Seek out every line containing the word "pixels", and copy each.

[START OF Dataset]

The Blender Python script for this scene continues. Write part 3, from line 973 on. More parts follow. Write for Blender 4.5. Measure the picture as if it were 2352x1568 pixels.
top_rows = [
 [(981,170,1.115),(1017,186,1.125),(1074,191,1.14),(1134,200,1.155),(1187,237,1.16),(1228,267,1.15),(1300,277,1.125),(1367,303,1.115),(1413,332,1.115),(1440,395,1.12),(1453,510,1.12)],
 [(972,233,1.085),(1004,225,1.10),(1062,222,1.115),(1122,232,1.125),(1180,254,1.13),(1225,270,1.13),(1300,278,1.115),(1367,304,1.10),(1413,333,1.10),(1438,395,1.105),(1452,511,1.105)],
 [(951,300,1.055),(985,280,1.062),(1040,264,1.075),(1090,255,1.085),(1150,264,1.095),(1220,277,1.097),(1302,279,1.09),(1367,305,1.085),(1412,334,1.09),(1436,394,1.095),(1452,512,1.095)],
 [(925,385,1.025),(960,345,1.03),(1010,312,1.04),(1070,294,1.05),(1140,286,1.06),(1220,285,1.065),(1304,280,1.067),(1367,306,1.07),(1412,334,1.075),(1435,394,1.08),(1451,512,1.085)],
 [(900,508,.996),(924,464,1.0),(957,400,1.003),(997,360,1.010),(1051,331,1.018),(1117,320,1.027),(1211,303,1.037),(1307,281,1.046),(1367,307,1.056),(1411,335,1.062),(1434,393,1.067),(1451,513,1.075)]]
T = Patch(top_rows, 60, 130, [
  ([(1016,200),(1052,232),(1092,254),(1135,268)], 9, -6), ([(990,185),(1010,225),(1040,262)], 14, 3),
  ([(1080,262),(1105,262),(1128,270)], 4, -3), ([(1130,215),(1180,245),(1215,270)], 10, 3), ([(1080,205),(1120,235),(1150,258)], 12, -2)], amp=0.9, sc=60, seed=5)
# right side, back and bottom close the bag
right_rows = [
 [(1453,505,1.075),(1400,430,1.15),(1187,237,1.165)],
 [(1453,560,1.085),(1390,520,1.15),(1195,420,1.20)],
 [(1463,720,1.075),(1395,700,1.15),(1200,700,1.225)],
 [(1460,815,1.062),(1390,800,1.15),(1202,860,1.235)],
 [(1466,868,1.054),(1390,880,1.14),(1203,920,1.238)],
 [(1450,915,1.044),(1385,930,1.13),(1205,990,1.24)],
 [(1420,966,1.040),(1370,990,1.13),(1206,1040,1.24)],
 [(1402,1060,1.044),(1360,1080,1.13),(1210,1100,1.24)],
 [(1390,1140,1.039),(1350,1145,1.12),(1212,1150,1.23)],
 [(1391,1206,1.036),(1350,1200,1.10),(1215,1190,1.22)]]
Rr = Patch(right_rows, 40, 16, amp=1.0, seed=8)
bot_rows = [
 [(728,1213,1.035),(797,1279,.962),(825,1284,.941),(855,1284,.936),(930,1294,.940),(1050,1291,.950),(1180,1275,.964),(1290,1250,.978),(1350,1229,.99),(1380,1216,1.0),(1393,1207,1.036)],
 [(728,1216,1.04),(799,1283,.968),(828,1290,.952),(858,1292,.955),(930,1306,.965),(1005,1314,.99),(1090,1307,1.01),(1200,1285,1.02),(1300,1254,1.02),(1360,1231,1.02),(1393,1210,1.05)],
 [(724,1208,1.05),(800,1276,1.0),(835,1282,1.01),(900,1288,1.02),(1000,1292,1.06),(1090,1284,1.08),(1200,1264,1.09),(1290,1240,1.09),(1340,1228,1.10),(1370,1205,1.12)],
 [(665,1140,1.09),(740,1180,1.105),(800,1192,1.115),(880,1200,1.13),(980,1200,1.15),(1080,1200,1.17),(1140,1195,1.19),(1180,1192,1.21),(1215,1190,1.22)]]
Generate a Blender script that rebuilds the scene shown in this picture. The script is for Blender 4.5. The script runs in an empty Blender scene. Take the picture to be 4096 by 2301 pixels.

[END OF Dataset]

[Full solution]:
The Blender Python script for this scene continues. Write part 3, from line 973 on. More parts follow. Write for Blender 4.5. Measure the picture as if it were 2352x1568 pixels.
Generate a Blender script that rebuilds the scene shown in this picture. The script is for Blender 4.5. The script runs in an empty Blender scene. Take the picture to be 4096 by 2301 pixels.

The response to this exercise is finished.